RIGHTS OF OWNERSHIP — After completion of work fully paid by client and delivered by designer to client, designer will assign reproduction rights for the services described in the proposal in accordance with the copyright laws. Designer will still own the copyright to works done for client unless an all rights license is negotiated between designer and client and/or their authorized representatives. Unless such a license is purchased, client agrees only to publish or reproduce works done by designer as outlined in the project specifications. If other reproduction is required a written agreement must be done with designer prior to any reproduction.

We also reserve the full right to photograph and/or distribute or publish work completed for promotional and marketing purposes including but not limited to mock-ips and/or presentations. All this in favour for our portfolio, newsletters, brochures or other materials by us deemed promotional for our company.

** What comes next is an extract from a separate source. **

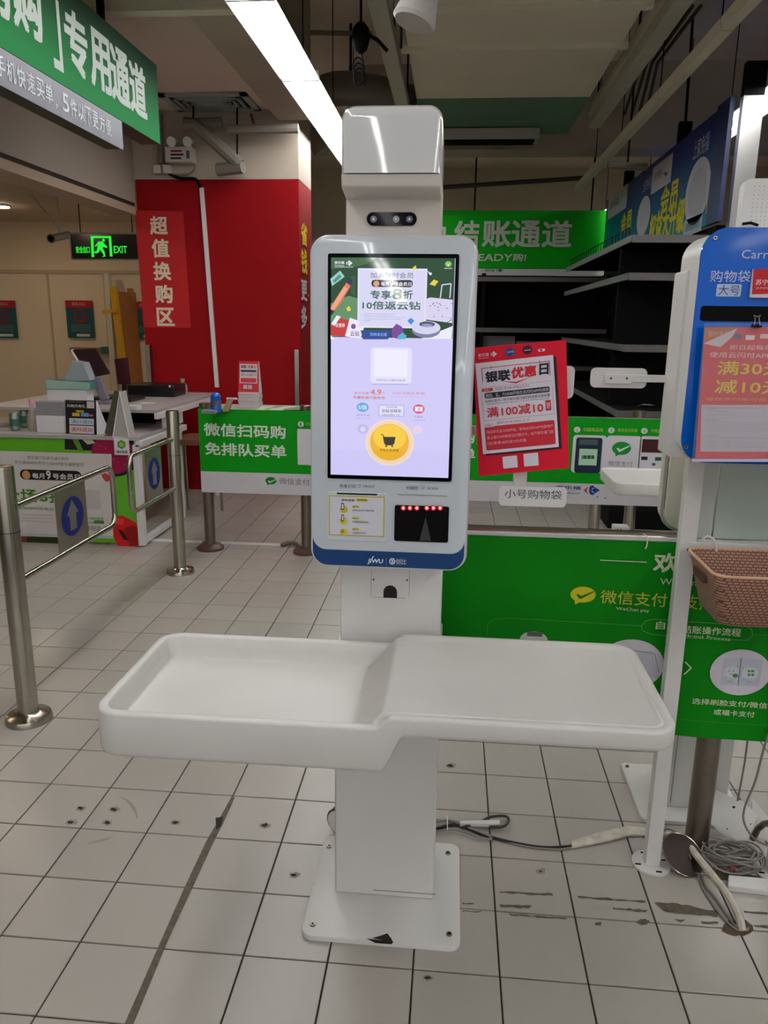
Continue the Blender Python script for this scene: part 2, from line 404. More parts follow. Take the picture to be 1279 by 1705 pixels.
# beige wall over the column, red column
m = MB(); m.box(-2.63, -1.275, 6.5, 7.05, 2.56, 4.0, BEIGE); struct('wall_upper', m, bevel=.004)
m = MB(); m.box(-2.62, -1.275, 6.5, 7.05, 0, 2.56, REDW)
colm = thing('red_column', (-1.95, 6.5, 0), 'wide red painted column beyond the left green barrier, lettered on its front', 'column')
m.build('shaft', colm, bevel=.004)
m = MB(); a = atY(235, 350, 6.49); b = atY(240, 545, 6.49)
q = [(224, 350), (305, 352), (318, 546), (240, 545)]
p = Print(Pl((0, 6.5, 0), (1, 0, 0)), .002); p.poly(q, (186, 30, 34), 1)
for i, (ch, y0) in enumerate(zip('超值换购区', (360, 398, 436, 474, 512))):
    x0 = 249+i*2.9; p.text(ch, x0, y0, x0+31, y0+31, (232, 214, 190), .035, 2)
p.build(colm, 'banner_sheet', 'lighter red sheet with five cream characters')
p = Print(Pl((-1.275, 6.5, 0), (0, 1, 0)), .002)
for ch, y0, y1, c in (('省', 368, 412, (240, 200, 20)), ('钱', 412, 458, (240, 200, 20)), ('更', 465, 502, (235, 225, 225)), ('多', 508, 547, (235, 225, 225))):
    p.text(ch, 500.5, y0, 511, y1, c, .04, 2)
p.text('SAVING MORE', 512, 490, 513.5, 494, (235, 225, 225), .02, 2)
p.build(colm, 'side_lettering')
m = MB(); a = atY(335, 312, 6.48); b = atY(361, 645, 6.48)
m.hexa([a+Vector((-.016, 0, 0)), a+Vector((.016, 0, 0)), b+Vector((.016, 0, 0)), b+Vector((-.016, 0, 0))], (0, .03, 0), mat('white_conduit', (225, 222, 220), .4))
m.build('conduit_cover', colm, label=None) if False else m.build('conduit_cover', colm)
m = MB(); a = atY(498, 582, 6.47); m.box(a.x-.035, a.x, 6.45, 6.52, 0.5, atY(498, 582, 6.47).z, STEEL); m.build('corner_guard', colm)
m = MB(); a = atY(243, 572, 6.47); m.box(a.x, a.x+.04, 6.44, 6.52, 0.0, atY(243, 574, 6.47).z, STEEL); m.build('corner_guard', colm)

# ceiling services ----------------------------------------------------
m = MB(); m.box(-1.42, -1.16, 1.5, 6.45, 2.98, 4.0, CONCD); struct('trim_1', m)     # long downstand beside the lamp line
tag(bpy.data.objects['trim_1'], 'dark downstand beam running beside the lamp row')
m = MB(); m.box(-2.63, -1.42, 2.2, 6.5, 3.07, 3.13, SOFF); struct('trim_2', m)      # flat ceiling panel left of the beam
m = MB(); m.box(-2.63, -1.16, 3.7, 3.95, 2.92, 3.16, DUCTM); m.box(-2.63, -1.16, 4.25, 4.33, 2.97, 3.16, DUCTM); struct('trim_3', m)
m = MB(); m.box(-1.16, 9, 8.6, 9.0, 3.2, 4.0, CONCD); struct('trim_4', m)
# grille in the flat panel
pl = Pl((0, 0, 3.139), (1, 0, 0), (0, -1, 0))
g = thing('air_grille', (-1.89, 6.25, 3.05), 'square ceiling air grille above the red column', 'air vent')
a = atZ(345, 163, 3.138); b = atZ(455, 190, 3.138)
X0, X1, Y0, Y1 = -2.12, -1.52, a.y-.15, a.y+.45
X0, X1, Y0, Y1 = -2.22, -1.56, 6.02, 6.47
GR = mat('grey_green_vent', (160, 170, 160), .5)
m = MB()
for k_ in range(1): m.box(X0, X1, Y0, Y0+.05, 3.05, 3.068, GR); m.box(X0, X1, Y1-.05, Y1, 3.05, 3.068, GR); m.box(X0, X0+.05, Y0, Y1, 3.05, 3.068, GR); m.box(X1-.05, X1, Y0, Y1, 3.05, 3.068, GR)
m.build('frame', g)
m = MB(); m.box(X0+.05, X1-.05, Y0+.05, Y1-.05, 3.064, 3.068, MATTE); m.build('throat', g)
for k_ in range(4):
    o_ = .08+k_*.05
    m = MB(); m.box(X0+o_, X1-o_, Y0+o_, Y0+o_+.02, 3.045, 3.064, GR); m.box(X0+o_, X1-o_, Y1-o_-.02, Y1-o_, 3.045, 3.064, GR)
    m.box(X0+o_, X0+o_+.02, Y0+o_, Y1-o_, 3.045, 3.064, GR); m.box(X1-o_-.02, X1-o_, Y0+o_, Y1-o_, 3.045, 3.064, GR); m.build('blade', g)
# big duct over the aisle
d = thing('air_duct', (.33, 5.2, 3.2), 'large square-cornered duct hanging above the kiosk, far part green', 'duct')
MB().box(-.36, 1.0, 2.2, 6.75, 3.2, 3.7, DUCTM).build('duct_body', d)
MB().box(-.36, 1.0, 6.75, 7.95, 3.2, 3.7, GREEND).build('duct_end_section', d)
for y_ in (4.05, 4.9, 5.55): MB().box(-.40, 1.04, y_, y_+.05, 3.17, 3.72, DUCTM).build('flange', d)
for x_ in (-.52, 1.1):
    MB().box(x_, x_+.10, 3.2, 7.4, 3.12, 3.2, mat('pale_steel_angle', (178, 176, 160), .6)).box(x_, x_+.02, 3.2, 7.4, 3.2, 3.3, DUCTM).build('side_rail', d)
    for y_ in (4.3, 5.8, 7.3): MB().cyl((x_+.05, y_, 3.2), (x_+.05, y_, 4.0), .008, MATTE, n=6).build('hanger_rod', d)
g = thing('slot_diffuser', atZ(805, 236, 3.1), 'long slot air diffuser just beyond the green duct end', 'air vent')
a = atZ(805, 236, 3.1)
MB().box(a.x-.5, a.x+.5, a.y-.12, a.y+.12, 3.1, 3.16, GR).build('frame', g)
for k_ in range(4): MB().box(a.x-.46, a.x+.46, a.y-.09+k_*.05, a.y-.07+k_*.05, 3.085, 3.1, MATTE).build('slot', g)
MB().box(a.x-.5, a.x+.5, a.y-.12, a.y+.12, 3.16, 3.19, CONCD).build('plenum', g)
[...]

TERM AND TERMINATION — The term of this agreement will continue until terminated by either party upon thirty (30) days of written notice. If you, the client, should at any time wish to cancel or “put on hold” any previously authorized purchase we will comply provided you hold us harmless for any possibly incurred cost.

Upon termination of this agreement the designer agrees to transfer to client all by client owned property and materials in our control and for which you have paid. Client will indemnify and hold designer harmless for any loss or expense (including attorney’s fees) and agree to defend designer in any actual suit, claim or action arising in any way from our working relationship. This includes but is not limited to ascertains made against client and any of its products and services arising from publication of materials that we prepare and you approve before publication.

PRODUCTION SCHEDULES — All production schedules will be established and agreed to by client and designer. Neither is to be held liable due to delays caused by a state of war, riot, civil disorder, fire, labour trouble or strike, accidents, energy failure, equipment breakdown, delays in shipment by suppliers or carriers, action of government or civil authority, and acts of God or other causes beyond the control of the Client or the Designer. Where the client does not keep any production schedule, as detailed up-front, final delivery date(s) will be adjusted accordingly.